I believe the answer, as so often, is to improve the tagging used so that
software has the information it needs.  In this case an explicit English-
language name should be added, so we have

name=Scotland
name:en=Scotland
name:fr=Ecosse
name:es=Escocia

(Another way to tag the same info would be to invent a new tag
'language_of_main_name=en' but this seems cumbersome and would not be understood
by existing software.)

In an attempt to fix this I have asked the maintainer of
 to add a data check.  Where a choice of languages
exists for a name, then there should be one that corresponds to the main
'name' tag.  In other words for the example above there was name=Scotland but
not any name:XX=Scotland.  One should be added indicating the language of this
name, so that user interfaces can choose among the name:XX.  Of course if an
object has just a single name tag to be used for all languages, that's fine.

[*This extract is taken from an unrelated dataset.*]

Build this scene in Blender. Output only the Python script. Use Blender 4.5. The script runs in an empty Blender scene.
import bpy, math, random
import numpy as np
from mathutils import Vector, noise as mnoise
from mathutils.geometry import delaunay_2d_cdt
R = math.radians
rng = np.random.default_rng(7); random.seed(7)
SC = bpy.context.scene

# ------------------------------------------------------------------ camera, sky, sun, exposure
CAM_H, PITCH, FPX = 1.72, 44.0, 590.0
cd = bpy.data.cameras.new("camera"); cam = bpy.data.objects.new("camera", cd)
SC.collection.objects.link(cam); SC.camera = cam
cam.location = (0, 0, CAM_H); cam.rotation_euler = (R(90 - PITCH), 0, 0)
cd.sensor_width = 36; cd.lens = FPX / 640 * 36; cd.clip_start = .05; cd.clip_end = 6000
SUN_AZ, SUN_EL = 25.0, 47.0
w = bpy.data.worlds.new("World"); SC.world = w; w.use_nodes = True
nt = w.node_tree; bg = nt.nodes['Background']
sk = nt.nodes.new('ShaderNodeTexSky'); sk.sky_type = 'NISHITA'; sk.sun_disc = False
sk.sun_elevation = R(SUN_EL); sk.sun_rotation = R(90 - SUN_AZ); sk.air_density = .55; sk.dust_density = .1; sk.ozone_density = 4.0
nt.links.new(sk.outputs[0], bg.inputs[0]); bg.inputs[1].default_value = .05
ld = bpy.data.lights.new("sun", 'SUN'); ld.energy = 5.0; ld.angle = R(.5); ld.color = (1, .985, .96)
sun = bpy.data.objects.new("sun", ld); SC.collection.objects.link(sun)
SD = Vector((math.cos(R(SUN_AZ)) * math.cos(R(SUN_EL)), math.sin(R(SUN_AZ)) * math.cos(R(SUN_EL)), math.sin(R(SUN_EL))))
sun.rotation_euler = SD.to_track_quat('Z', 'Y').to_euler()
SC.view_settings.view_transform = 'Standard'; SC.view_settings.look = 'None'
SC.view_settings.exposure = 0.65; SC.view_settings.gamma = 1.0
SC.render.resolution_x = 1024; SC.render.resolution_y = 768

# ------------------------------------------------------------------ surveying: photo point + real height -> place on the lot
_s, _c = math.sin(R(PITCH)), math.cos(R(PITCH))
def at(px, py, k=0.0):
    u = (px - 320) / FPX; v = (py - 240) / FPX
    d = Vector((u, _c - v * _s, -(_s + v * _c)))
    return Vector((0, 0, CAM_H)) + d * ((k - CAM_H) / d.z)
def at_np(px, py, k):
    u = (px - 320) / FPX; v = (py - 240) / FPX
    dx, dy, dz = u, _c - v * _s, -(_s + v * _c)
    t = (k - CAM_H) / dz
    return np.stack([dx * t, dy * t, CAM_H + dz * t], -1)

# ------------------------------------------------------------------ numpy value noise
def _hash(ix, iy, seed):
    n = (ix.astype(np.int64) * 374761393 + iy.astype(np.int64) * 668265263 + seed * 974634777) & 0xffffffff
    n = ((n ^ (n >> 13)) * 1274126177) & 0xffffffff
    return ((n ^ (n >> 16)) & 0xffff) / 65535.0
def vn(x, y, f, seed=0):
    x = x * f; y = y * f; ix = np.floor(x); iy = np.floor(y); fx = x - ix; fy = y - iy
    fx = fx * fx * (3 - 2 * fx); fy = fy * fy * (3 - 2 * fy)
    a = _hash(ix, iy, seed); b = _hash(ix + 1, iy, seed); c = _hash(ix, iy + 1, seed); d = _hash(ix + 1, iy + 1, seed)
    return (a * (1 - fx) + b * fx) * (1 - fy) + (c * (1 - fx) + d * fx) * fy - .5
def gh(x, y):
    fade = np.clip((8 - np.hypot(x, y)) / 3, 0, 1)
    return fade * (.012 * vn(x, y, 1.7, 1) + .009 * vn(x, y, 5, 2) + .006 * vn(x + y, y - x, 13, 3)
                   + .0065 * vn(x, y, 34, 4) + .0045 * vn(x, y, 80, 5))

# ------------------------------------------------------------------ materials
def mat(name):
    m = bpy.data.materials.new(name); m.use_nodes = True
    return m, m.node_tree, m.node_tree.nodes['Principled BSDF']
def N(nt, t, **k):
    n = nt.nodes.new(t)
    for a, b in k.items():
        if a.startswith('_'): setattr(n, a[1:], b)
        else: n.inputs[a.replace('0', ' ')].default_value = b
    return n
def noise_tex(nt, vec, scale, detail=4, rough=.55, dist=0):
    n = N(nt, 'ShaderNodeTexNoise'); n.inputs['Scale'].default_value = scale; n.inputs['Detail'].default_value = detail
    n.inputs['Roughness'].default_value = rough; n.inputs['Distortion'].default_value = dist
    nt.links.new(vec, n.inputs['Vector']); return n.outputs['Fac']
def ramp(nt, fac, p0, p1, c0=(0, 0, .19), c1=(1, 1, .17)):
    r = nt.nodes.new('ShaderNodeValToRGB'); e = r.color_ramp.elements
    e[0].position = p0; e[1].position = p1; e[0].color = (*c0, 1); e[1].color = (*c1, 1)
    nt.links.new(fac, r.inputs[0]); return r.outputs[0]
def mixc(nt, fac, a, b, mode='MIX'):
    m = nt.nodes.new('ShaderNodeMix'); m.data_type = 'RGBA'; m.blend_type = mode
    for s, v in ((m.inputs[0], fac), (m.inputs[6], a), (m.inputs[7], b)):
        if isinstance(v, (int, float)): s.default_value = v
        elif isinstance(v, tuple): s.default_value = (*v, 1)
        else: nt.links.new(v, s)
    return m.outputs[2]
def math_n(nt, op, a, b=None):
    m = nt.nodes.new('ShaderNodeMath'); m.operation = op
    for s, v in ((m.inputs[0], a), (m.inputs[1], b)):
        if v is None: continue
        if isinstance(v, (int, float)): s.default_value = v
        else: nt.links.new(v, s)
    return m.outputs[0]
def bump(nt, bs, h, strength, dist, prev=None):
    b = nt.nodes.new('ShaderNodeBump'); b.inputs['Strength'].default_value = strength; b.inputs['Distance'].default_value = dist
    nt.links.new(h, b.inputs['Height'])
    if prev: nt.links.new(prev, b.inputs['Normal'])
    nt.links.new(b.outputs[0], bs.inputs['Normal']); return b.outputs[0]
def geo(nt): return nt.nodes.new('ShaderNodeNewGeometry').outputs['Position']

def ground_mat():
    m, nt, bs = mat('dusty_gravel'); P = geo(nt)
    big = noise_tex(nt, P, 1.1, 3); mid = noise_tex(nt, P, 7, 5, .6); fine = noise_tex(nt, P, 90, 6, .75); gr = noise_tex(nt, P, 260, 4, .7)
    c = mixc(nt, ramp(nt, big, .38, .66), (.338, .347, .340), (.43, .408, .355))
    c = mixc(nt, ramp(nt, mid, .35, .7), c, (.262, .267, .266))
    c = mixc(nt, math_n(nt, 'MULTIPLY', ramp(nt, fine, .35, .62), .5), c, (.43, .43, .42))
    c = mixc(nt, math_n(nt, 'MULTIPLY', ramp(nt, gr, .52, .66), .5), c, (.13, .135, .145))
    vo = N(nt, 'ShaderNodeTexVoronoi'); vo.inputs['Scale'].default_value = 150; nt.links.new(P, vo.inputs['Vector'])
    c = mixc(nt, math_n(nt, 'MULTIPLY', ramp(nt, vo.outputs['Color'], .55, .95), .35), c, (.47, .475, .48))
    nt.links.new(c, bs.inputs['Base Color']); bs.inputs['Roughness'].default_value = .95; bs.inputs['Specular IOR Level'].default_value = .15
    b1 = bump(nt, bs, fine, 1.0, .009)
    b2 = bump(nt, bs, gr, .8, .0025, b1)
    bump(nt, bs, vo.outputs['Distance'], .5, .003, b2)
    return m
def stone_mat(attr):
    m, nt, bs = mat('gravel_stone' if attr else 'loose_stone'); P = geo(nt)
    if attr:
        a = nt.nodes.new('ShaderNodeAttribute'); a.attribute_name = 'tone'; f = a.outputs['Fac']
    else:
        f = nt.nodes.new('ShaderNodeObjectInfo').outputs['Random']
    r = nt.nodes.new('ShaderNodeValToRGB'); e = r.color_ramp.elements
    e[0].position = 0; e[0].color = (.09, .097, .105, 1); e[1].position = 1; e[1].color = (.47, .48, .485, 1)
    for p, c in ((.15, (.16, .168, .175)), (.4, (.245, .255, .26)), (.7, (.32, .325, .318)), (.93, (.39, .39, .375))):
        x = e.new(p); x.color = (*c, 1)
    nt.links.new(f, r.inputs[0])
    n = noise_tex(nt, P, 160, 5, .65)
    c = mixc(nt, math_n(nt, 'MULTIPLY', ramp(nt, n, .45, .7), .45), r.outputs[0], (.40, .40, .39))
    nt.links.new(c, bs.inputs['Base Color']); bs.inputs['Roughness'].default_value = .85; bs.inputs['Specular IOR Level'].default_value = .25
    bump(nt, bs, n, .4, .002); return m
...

What I plan to do is to work through these 'language unknown' warnings and,
with help from a tool, add explicit language tags.  I have manually fixed the
small number of cases in London but it gets more interesting in Wales (where
a user who understands both English and Welsh, but prefers English, will
currently be given the Welsh names) or Turkey (where a user preferring Turkish
to Greek will be given Greek names for many places).

In the new year I plan to write a small tool to help fix these, prompting a
human being to decide or at least verify the language of each name.  Then an
additional name:XX tag will be added to the object.  Sound sensible?